▶ WHAT TO DO: Line by line, reproduce exactly the beginning of the listing below, ending with the line that contains "return tag(o, label, cat, group)" and adding nothing.

▶ COLLECTED MATERIAL:
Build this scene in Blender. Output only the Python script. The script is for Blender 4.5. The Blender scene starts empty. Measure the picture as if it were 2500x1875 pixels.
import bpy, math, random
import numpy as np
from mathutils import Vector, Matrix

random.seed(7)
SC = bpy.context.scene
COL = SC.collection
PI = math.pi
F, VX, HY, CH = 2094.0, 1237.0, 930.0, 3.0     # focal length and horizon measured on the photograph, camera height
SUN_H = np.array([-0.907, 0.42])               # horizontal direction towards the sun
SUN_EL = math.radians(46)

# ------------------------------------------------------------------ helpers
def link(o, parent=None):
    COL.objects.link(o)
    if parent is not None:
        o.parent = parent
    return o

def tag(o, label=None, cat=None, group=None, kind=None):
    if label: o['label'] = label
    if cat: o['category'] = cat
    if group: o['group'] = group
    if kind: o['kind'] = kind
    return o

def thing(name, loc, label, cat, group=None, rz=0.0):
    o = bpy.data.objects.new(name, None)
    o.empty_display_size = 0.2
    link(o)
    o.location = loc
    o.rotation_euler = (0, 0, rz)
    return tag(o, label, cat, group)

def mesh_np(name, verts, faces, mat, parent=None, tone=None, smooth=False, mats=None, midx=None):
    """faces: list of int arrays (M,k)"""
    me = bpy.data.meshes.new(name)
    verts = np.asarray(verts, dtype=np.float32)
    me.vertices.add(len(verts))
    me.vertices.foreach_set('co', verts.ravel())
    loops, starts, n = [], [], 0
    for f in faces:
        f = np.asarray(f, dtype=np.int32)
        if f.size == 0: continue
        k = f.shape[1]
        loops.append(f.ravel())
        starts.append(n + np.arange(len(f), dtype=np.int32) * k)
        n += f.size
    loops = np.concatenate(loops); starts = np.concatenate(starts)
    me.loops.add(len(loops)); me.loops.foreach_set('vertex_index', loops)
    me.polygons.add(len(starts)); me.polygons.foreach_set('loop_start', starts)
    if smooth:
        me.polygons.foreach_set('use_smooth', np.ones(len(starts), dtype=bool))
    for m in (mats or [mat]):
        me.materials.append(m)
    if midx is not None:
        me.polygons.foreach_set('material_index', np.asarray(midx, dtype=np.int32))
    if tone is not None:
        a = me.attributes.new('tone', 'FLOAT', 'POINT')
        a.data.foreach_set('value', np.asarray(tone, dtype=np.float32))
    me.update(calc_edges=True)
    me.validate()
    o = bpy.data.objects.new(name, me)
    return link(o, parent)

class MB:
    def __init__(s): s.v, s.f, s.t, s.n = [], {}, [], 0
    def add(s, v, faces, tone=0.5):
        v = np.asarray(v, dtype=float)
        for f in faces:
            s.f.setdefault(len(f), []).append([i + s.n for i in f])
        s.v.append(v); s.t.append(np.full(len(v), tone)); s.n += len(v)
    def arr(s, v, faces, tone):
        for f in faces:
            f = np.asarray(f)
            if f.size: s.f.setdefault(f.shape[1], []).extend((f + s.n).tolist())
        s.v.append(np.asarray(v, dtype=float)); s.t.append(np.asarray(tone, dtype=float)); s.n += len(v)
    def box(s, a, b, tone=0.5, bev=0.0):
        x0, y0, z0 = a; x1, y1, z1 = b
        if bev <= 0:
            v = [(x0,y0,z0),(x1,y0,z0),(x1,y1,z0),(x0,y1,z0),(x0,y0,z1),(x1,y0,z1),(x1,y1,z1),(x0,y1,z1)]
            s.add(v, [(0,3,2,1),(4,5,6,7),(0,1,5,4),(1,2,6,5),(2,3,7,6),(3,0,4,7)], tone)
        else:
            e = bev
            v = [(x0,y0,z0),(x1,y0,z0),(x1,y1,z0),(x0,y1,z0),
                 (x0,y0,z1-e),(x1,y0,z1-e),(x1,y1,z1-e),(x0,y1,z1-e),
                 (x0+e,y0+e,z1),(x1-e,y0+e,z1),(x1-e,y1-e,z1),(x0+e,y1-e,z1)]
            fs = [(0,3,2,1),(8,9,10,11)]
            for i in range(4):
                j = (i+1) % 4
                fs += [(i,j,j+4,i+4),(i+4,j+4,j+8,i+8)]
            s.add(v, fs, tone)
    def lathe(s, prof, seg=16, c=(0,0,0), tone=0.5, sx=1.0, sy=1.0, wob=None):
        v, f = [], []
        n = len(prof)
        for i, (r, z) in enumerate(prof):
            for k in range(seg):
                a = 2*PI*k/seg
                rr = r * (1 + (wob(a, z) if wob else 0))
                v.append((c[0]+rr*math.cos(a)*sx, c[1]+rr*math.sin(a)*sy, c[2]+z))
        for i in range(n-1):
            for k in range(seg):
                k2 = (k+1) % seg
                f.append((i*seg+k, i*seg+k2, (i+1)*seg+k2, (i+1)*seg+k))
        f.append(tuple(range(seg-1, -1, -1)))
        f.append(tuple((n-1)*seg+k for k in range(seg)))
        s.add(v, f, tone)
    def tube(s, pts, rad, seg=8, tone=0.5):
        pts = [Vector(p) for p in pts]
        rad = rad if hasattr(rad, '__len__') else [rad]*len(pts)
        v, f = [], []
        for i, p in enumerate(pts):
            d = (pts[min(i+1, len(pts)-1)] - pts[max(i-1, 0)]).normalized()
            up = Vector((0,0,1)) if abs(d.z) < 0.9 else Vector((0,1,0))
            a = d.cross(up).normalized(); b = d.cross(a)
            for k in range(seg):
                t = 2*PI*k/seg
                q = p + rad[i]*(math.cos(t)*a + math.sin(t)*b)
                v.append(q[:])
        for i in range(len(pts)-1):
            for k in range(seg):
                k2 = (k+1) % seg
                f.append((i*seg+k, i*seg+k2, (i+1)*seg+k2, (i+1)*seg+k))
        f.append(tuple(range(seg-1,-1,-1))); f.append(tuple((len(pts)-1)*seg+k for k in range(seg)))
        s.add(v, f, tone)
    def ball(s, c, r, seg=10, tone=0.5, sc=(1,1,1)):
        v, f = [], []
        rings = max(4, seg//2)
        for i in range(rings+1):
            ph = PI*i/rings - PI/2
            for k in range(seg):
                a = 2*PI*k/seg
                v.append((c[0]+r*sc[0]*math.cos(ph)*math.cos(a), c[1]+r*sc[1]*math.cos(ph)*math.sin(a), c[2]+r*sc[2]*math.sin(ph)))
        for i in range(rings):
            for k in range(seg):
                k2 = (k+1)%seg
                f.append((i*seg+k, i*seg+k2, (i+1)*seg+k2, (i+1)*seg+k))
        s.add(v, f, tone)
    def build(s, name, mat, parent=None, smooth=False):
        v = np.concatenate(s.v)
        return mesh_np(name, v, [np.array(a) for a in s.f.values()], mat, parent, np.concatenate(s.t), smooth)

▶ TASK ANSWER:
Build this scene in Blender. Output only the Python script. The script is for Blender 4.5. The Blender scene starts empty. Measure the picture as if it were 2500x1875 pixels.
import bpy, math, random
import numpy as np
from mathutils import Vector, Matrix

random.seed(7)
SC = bpy.context.scene
COL = SC.collection
PI = math.pi
F, VX, HY, CH = 2094.0, 1237.0, 930.0, 3.0     # focal length and horizon measured on the photograph, camera height
SUN_H = np.array([-0.907, 0.42])               # horizontal direction towards the sun
SUN_EL = math.radians(46)

# ------------------------------------------------------------------ helpers
def link(o, parent=None):
    COL.objects.link(o)
    if parent is not None:
        o.parent = parent
    return o

def tag(o, label=None, cat=None, group=None, kind=None):
    if label: o['label'] = label
    if cat: o['category'] = cat
    if group: o['group'] = group
    if kind: o['kind'] = kind
    return o

def thing(name, loc, label, cat, group=None, rz=0.0):
    o = bpy.data.objects.new(name, None)
    o.empty_display_size = 0.2
    link(o)
    o.location = loc
    o.rotation_euler = (0, 0, rz)
    return tag(o, label, cat, group)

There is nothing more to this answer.